I had quite a weekend planned with parties and a football game on Saturday, so I just shrugged my shoulders and walked on.
As I was walking, I saw a bunch of kids running towards him. They ran into him, knocking all of his books of if his arms and tripping him so that he landed in the dirt. His glasses went flying and I saw them land in the grass a few feet away from him.
He looked up and I saw a terrible sadness in his eyes. My heart went out to him. So, I jogged over to him and as he crawled around looking for his glasses I saw a tear of gladness in his eyes.
As I handed him the glasses I said “those guys are jerks. They should get a life.”
He looked up at me and simply said “Thank you.”
There was a smile on his face. It was one of those smiles that showed real gratitude. I helped him pick up his books and I asked him where he lived. As it turned out he lived near me. So I asked him why I had never seen him before.
He said he had gone to a private school before this year. I realised I had never talked to a private school kid before.
We talked on the way home and I helped him carry his books. He turned out to be pretty cool, so I asked him if he wanted to go to the football game with me and my friends they Friday night.
He said yea and we hung out all weekend long and the more I got to know Kyle, the more I liked him.
And gradually, my friends began to feel the same way too.
Monday morning came and there was Kyle with that huge stack of books again. I stopped him and said, “Geez, you really are going to build up your muscles carrying all those books.”
He just laughed and handed me some of the books to carry.
Over the next four years Kyle and I became best friends. When we were seniors we began to think seriously about college.

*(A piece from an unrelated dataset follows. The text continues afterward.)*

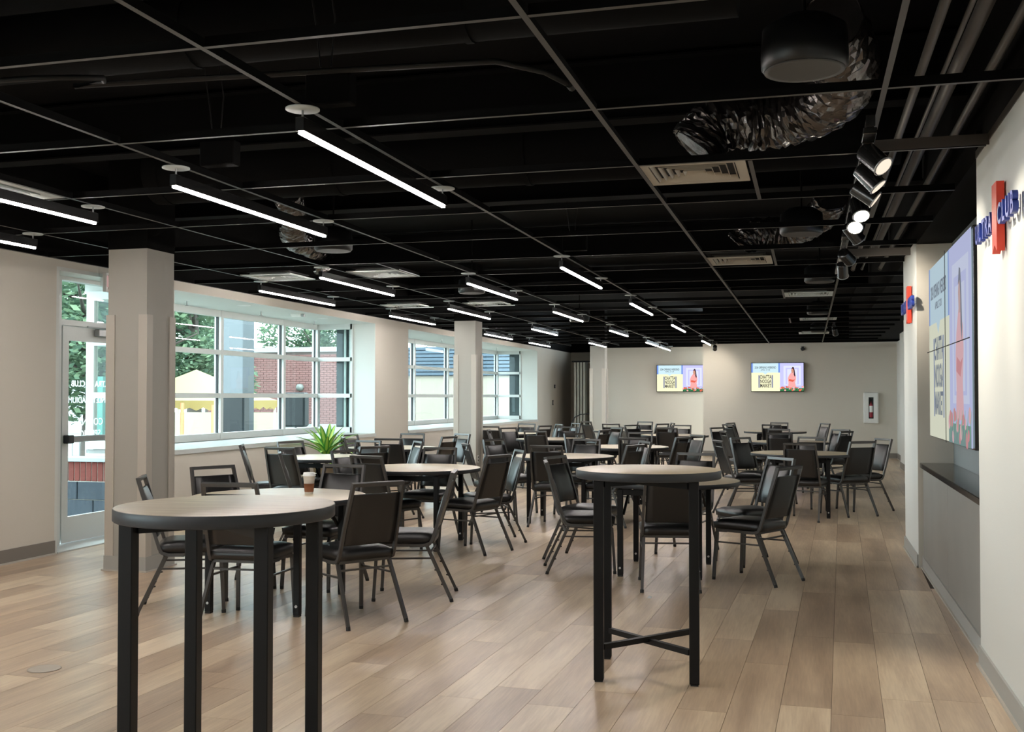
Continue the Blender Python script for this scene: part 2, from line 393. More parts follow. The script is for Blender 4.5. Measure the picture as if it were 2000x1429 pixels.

Kyle decided on Georgetown and I was going to Duke.
He was going to be a doctor and I was going to get a degree in business.
At the end of senior year Kyle was the valedictorian of our class. I still teased him about being a nurd, but I was glad that it wasn’t me who had to prepare a speech for graduation.
That day, as he started his speech he cleared his throat and began “Graduation is a time to thank those who have helped you make it through the tough years: your parents, your teachers, your siblings your coaches, but mostly to thank your friends. I am here to tell all of you,” said Kyle.
that being a friend of someone is the best gift you can give them. And now I am going to tell you a story.”
And then Kyle told the story of that first day that we met in the ninth grade. I stared at him in disbelief as he described how he had planned to kill himself over they weekend and how he had cleaned out his locker so that his mom wouldn’t have to after he died.
As he told the school graduates about how he had planned to jill himself he looked at me and said “Thankfully, I was saved. A friend came along and saved me from doing the unspeakable.
And so, that day that I graduated from high school I learned an ineffable lesson. Never underestimate the power of your actions. With one small gestures you can change a person’s life, for BETTER or WORSE!
That year I turned 18 I learned that God puts us all in each other’s lives to impact one another in some way.
And so, this ends the final part of my High Holiday sermon on the giving of the gift.
Anyone of you can give a gift. Do you know how easy it is to do someone a favor? Do you know how easy it is to give a gift?
Someone asked me the other day, “Do the Jews believe in angels?”
And I answered “Of course, we do. But for us angels can just be anonymous men and women who remind us that we are loved and that we need to love each other.”
You see- in the end it is the giving of the gift that is the most important thing.